As far as I know, this quote has never been vetted by serious Lincoln scholars. It's hearsay. Lincoln may or may not have said this. But there is a whole 'lot of other hearsay -- from those who knew Lincoln very well like his long time law-partner -- that demonstrates that Lincoln was a freethinking heretic who died an unbeliever in any kind of Christian orthodoxy. You can read the vast conflicting testimony here.

Lincoln, of course, never publicly declared himself to be a born-again believer. He had two years before the purported time of his conversion and his death to do so. Kennedy claims that Lincoln was about to before he was assassinated. As the Church Lady would say, "how convenient."

Kennedy also claims George Washington as an born-again evangelical Christian. In reality, there is no credible evidence that Washington was anything more than a deist-unitarian. True, he attended a Christian Church. But as historian Paul F. Boller has noted:

[I]f to believe in the divinity and resurrection of Christ and his atonement for the sins of man and to participate in the sacrament of the Lord's Supper are requisites for the Christian faith, then Washington, on the evidence which we have examined, can hardly be considered a Christian, except in the most nominal sense.


Kennedy on the other hand rests his entire case for George Washington's orthodox Christianity on Washington's mythical prayer book, which has been debunked by serious scholars.

The religious right likewise have also tried to claim Madison and even Jefferson (like Washington, both of them deist-unitarians) as fundamentalist Christians.

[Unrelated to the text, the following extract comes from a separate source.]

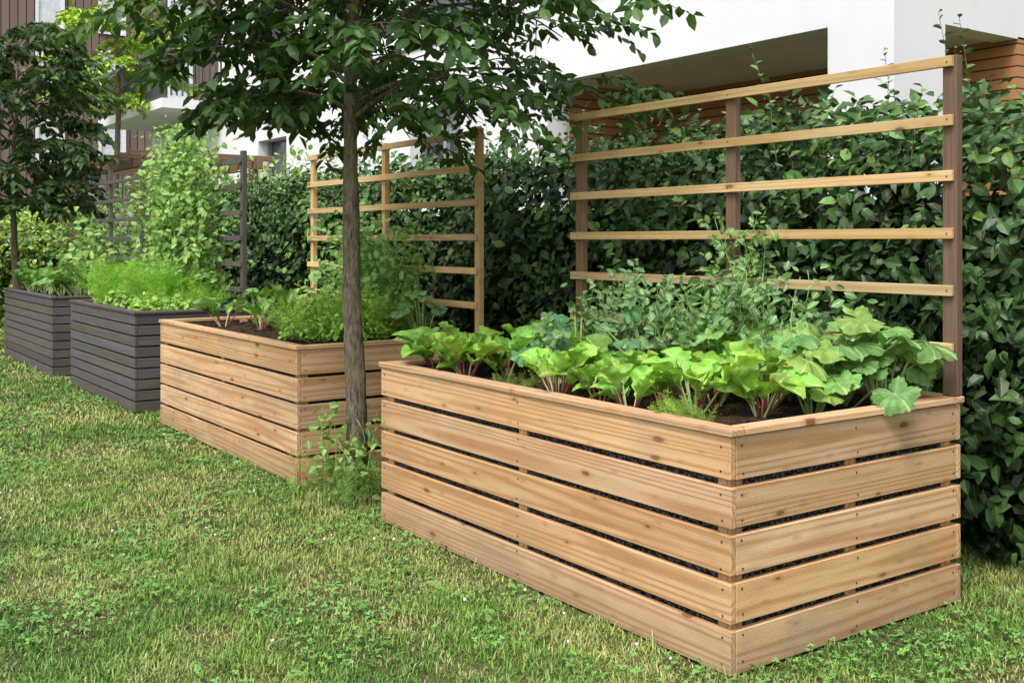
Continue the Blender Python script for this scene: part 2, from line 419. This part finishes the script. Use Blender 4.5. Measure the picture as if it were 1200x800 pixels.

*When LaBarbera claims that "Lincoln revered the Bible" I'm not exactly sure what he means, perhaps intimating that Lincoln became a fundamentalist Christian. Lincoln certainly knew the Bible very well and could cite it to his political advantage. And he may very well have loved the Bible as a piece of literature; how relevant that is to the "Lincoln is gay" debate, I'm not sure -- unless one could prove that Lincoln believed the entire Bible, including its anti-gay passages, to be inerrant. Certainly there have been gay scholars of the Bible who love it as a work of historical literature, without believing in the literalness of its anti-gay passages. Jefferson knew the Bible as well as anyone else and loved parts of it, characterizing Jesus' words as "diamonds." But he also categorized other parts of it as a fraudulent "dunghill" and edited out that in which he disbelieved.